▶ _TASK INSTRUCTIONS_: Collect the lines of the entries where "script" shows up.

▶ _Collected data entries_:

=======

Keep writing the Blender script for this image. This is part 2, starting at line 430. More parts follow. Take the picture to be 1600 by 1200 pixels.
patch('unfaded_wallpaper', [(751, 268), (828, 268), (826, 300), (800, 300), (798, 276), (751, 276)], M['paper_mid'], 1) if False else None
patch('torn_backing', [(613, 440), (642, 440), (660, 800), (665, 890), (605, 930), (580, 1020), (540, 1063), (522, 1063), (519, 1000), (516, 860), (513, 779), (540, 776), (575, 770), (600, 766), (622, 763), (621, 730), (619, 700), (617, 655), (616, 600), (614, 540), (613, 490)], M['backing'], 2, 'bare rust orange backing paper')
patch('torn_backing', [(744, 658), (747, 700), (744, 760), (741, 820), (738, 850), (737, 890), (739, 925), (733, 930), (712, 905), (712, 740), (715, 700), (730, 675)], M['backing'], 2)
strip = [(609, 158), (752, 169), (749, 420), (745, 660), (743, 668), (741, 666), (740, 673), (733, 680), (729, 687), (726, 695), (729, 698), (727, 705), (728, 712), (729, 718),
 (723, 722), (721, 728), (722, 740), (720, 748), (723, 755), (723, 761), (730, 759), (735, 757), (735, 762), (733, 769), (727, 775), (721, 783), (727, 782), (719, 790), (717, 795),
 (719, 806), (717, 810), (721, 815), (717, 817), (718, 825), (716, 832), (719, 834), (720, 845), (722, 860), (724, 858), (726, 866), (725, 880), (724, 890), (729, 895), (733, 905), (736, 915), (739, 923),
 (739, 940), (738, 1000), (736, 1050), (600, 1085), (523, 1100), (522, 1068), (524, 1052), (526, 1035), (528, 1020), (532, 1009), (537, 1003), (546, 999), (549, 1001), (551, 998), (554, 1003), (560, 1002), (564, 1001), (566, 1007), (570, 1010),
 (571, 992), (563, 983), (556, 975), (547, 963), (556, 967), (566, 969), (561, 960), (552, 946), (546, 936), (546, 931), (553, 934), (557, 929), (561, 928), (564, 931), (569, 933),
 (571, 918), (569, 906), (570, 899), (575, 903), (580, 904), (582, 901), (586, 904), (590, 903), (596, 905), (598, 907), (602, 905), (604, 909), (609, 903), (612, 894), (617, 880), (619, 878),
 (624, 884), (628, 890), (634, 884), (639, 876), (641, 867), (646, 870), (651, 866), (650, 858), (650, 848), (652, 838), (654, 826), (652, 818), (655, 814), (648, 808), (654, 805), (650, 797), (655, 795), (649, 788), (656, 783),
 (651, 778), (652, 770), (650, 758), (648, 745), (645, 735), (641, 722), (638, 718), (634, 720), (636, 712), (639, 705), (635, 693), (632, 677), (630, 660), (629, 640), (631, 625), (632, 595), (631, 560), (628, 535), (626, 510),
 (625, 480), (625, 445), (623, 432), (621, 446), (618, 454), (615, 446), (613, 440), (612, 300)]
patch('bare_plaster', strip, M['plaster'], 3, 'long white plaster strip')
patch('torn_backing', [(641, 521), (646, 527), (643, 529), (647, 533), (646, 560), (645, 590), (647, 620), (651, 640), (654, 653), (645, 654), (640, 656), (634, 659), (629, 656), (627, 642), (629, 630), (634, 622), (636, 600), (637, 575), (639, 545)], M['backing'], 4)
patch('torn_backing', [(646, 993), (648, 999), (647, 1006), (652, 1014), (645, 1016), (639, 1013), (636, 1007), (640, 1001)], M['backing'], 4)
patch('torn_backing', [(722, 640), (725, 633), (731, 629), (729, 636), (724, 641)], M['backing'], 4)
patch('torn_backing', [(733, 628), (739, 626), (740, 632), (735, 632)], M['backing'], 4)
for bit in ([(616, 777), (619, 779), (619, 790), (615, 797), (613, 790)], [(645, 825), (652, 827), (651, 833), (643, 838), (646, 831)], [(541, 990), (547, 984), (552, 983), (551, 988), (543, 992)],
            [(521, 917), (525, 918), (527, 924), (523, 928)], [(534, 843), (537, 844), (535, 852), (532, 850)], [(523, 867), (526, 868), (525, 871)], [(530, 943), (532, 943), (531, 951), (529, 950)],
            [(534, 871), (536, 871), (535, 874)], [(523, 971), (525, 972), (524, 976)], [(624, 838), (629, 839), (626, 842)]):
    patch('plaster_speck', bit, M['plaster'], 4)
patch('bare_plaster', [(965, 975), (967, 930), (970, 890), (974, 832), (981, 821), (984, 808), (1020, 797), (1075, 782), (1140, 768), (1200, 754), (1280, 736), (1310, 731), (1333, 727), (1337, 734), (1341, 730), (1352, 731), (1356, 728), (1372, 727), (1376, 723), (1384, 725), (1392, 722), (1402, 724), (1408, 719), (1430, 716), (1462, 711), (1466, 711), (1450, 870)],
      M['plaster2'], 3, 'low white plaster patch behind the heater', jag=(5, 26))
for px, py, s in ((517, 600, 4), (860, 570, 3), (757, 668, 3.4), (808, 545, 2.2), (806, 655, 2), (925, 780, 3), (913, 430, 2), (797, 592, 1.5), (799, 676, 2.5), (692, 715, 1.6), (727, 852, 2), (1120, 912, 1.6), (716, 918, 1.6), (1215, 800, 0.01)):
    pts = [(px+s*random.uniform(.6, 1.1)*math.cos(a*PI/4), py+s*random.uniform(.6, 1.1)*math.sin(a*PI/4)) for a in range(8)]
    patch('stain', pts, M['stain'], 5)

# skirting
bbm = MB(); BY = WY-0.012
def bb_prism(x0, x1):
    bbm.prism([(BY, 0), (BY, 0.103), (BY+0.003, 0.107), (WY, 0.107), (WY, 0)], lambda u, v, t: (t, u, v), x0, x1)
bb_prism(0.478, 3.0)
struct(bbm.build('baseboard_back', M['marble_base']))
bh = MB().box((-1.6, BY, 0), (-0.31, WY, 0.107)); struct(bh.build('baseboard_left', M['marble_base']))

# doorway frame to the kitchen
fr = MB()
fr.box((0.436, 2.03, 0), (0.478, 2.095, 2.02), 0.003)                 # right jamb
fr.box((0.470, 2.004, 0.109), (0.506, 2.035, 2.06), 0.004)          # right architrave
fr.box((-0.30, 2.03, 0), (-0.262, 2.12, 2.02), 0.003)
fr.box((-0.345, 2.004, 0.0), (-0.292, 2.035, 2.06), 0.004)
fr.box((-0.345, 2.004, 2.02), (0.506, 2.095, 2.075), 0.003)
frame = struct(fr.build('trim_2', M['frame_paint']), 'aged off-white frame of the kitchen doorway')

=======

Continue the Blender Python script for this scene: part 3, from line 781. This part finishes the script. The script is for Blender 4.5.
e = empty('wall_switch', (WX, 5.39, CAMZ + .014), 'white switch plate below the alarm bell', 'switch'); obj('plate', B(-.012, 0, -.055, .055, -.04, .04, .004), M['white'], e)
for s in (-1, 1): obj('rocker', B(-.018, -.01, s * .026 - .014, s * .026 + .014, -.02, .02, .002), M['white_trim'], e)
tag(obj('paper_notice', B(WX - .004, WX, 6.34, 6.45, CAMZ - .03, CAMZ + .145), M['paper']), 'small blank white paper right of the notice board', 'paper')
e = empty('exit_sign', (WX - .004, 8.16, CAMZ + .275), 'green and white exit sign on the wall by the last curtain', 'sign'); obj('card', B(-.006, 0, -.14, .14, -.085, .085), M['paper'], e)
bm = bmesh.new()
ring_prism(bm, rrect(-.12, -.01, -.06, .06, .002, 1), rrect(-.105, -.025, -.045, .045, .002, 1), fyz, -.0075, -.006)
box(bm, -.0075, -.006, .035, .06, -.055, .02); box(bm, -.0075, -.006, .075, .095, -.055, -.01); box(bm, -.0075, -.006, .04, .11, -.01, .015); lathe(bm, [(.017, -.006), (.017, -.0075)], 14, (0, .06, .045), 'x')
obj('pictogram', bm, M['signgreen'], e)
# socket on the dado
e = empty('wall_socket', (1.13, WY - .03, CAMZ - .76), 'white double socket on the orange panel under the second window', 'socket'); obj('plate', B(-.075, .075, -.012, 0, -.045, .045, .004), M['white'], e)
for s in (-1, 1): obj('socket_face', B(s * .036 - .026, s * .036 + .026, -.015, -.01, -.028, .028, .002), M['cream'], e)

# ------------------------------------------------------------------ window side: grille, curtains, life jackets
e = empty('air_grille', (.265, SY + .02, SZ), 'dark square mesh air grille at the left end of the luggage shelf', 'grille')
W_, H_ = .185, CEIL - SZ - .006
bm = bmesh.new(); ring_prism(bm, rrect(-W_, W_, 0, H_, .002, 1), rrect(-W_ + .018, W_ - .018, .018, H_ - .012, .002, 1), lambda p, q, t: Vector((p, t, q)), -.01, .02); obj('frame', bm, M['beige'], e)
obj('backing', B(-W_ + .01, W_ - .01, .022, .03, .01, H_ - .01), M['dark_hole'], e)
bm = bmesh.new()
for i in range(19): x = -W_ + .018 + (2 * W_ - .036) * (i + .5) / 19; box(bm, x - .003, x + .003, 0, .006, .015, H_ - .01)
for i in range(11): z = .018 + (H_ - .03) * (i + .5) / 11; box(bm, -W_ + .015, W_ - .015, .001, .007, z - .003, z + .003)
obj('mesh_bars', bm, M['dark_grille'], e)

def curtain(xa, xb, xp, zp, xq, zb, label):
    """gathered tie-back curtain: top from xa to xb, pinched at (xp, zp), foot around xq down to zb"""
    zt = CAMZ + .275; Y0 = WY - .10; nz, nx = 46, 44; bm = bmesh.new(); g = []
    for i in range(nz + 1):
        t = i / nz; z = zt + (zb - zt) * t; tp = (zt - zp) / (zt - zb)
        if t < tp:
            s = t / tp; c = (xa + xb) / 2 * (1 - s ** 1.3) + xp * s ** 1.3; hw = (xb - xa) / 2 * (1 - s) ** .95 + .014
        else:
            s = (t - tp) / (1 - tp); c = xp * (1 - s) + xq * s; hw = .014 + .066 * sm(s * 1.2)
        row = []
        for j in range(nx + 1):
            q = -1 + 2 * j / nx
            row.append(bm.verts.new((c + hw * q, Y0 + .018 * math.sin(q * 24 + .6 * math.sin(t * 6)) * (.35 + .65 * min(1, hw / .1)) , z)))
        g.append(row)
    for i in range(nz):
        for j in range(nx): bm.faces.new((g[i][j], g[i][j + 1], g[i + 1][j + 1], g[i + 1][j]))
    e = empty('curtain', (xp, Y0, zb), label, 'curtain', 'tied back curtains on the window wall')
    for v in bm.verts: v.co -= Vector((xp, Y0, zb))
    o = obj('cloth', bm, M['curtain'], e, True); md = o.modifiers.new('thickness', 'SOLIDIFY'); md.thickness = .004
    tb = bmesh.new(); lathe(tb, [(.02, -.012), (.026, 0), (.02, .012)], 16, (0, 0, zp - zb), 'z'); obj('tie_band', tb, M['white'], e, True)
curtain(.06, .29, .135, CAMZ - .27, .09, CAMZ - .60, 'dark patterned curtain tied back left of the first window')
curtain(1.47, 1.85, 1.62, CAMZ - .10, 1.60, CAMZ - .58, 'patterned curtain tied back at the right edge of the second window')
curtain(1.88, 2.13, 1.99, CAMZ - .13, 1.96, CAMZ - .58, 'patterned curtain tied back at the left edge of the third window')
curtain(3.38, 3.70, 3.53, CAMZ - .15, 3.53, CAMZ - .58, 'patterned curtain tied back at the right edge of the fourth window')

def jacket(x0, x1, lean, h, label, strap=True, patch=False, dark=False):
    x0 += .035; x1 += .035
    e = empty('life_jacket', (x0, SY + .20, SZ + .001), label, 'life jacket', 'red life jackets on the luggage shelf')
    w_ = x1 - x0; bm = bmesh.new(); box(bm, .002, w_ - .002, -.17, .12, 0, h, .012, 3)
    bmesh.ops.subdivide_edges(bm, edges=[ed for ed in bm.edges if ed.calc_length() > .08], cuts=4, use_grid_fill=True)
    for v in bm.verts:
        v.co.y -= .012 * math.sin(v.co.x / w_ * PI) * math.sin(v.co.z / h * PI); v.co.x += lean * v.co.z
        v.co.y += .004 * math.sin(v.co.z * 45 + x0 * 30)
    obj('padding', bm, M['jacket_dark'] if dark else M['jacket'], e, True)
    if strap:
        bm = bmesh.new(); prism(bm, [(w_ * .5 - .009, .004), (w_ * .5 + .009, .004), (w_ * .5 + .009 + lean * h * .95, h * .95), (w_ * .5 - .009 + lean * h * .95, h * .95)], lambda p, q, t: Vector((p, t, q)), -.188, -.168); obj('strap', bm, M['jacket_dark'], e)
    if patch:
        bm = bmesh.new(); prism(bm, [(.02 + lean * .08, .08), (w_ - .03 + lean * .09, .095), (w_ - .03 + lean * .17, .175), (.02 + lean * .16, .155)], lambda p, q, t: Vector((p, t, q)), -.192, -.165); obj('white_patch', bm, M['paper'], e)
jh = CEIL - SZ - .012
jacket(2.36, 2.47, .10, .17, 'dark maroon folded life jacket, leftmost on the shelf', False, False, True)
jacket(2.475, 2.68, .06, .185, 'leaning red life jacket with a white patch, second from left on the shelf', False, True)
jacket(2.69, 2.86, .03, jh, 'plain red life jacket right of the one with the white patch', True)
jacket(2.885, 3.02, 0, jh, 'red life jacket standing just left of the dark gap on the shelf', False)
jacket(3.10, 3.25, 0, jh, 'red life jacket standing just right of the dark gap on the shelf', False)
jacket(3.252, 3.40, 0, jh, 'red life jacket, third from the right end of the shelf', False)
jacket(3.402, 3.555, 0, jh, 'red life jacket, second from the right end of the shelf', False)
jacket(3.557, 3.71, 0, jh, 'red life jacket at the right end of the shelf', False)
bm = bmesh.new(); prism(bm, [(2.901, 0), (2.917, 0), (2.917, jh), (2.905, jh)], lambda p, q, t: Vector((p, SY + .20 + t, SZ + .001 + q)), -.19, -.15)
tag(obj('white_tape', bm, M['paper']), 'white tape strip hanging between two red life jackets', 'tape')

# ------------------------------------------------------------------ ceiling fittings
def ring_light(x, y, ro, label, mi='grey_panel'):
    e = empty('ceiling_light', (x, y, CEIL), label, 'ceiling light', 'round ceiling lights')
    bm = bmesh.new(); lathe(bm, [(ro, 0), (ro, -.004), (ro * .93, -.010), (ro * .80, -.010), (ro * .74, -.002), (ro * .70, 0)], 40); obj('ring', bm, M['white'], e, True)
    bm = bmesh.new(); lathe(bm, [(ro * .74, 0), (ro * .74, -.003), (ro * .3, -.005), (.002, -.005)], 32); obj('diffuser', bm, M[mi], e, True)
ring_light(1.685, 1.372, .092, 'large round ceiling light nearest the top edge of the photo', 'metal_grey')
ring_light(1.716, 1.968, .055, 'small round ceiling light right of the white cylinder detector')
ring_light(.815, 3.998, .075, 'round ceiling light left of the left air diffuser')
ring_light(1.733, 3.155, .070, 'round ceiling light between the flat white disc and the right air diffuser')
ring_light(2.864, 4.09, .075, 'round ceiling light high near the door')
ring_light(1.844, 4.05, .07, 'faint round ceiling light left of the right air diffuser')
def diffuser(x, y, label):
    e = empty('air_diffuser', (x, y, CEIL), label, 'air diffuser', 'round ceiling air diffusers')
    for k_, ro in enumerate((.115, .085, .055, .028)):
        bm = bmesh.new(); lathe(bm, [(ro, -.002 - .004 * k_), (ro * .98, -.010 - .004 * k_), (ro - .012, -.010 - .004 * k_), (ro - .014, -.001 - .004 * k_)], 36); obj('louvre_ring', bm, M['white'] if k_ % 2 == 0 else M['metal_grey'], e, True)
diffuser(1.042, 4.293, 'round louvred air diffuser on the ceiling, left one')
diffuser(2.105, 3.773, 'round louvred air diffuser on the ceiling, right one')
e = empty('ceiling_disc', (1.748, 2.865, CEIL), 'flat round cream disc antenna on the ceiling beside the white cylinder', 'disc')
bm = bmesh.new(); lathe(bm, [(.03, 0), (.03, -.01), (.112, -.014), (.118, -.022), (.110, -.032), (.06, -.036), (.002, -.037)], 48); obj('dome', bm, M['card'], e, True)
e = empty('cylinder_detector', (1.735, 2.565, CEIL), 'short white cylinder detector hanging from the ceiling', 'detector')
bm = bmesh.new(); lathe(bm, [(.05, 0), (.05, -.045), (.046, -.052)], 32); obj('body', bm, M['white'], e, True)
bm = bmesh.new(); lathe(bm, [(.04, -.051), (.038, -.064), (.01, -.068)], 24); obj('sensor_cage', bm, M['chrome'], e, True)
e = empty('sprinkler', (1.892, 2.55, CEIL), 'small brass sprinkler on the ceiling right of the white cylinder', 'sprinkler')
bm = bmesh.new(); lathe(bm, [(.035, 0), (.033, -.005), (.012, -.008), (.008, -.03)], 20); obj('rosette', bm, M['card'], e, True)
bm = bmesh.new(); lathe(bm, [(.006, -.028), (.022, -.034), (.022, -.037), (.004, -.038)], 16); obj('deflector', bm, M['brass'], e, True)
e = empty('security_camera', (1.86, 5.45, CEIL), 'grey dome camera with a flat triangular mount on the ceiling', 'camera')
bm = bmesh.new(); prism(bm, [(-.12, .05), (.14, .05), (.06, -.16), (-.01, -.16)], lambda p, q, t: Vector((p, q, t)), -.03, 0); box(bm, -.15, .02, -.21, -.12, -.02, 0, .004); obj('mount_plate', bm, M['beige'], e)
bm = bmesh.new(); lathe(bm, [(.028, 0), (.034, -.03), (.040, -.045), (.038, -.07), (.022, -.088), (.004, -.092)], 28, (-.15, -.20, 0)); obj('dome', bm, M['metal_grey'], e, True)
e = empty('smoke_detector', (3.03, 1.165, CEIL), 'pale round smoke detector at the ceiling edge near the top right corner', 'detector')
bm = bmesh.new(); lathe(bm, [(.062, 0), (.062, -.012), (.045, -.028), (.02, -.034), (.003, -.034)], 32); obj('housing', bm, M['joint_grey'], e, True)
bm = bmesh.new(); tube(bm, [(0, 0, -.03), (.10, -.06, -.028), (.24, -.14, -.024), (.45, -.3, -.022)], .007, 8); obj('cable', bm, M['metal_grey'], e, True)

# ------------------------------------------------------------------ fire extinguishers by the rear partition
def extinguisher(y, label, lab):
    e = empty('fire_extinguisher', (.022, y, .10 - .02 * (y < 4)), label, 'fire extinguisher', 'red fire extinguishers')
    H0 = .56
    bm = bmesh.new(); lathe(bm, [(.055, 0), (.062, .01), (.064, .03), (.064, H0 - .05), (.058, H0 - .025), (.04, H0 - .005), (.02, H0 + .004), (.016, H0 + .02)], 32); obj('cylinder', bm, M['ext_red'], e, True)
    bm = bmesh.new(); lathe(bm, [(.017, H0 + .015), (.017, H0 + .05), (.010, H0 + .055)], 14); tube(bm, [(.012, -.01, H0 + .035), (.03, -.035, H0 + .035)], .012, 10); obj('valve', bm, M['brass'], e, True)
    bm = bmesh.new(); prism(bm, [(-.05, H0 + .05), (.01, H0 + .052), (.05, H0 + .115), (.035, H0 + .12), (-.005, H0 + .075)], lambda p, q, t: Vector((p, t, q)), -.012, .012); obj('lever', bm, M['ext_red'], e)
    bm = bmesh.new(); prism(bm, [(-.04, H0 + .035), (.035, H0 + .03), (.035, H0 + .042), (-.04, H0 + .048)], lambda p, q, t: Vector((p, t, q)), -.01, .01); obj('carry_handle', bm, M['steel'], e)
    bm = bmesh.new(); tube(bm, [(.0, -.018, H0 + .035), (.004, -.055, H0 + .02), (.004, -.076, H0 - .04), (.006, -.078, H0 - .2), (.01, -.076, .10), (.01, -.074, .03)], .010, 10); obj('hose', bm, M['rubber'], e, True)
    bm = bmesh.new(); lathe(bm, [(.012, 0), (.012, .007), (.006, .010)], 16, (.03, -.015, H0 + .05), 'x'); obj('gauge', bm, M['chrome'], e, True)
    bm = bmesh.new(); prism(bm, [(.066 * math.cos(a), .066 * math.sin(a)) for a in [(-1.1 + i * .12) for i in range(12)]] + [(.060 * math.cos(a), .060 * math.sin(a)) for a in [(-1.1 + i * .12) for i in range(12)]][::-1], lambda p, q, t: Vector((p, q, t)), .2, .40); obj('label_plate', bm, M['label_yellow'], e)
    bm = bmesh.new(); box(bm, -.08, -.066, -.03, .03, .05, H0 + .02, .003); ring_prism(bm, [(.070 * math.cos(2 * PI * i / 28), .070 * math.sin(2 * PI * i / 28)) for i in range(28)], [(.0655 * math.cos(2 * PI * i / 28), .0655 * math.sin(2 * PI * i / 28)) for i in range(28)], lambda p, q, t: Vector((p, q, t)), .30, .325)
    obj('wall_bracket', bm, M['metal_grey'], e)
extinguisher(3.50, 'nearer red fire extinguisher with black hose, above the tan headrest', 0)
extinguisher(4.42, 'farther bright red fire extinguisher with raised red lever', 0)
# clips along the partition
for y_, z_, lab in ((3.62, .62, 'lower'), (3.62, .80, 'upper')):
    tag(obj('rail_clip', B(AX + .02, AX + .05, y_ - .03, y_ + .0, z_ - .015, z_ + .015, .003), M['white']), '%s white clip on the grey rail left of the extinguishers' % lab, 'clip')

=======

▶ _OUTPUT FOR THIS TASK_:
Keep writing the Blender script for this image. This is part 2, starting at line 430. More parts follow. Take the picture to be 1600 by 1200 pixels.
Continue the Blender Python script for this scene: part 3, from line 781. This part finishes the script. The script is for Blender 4.5.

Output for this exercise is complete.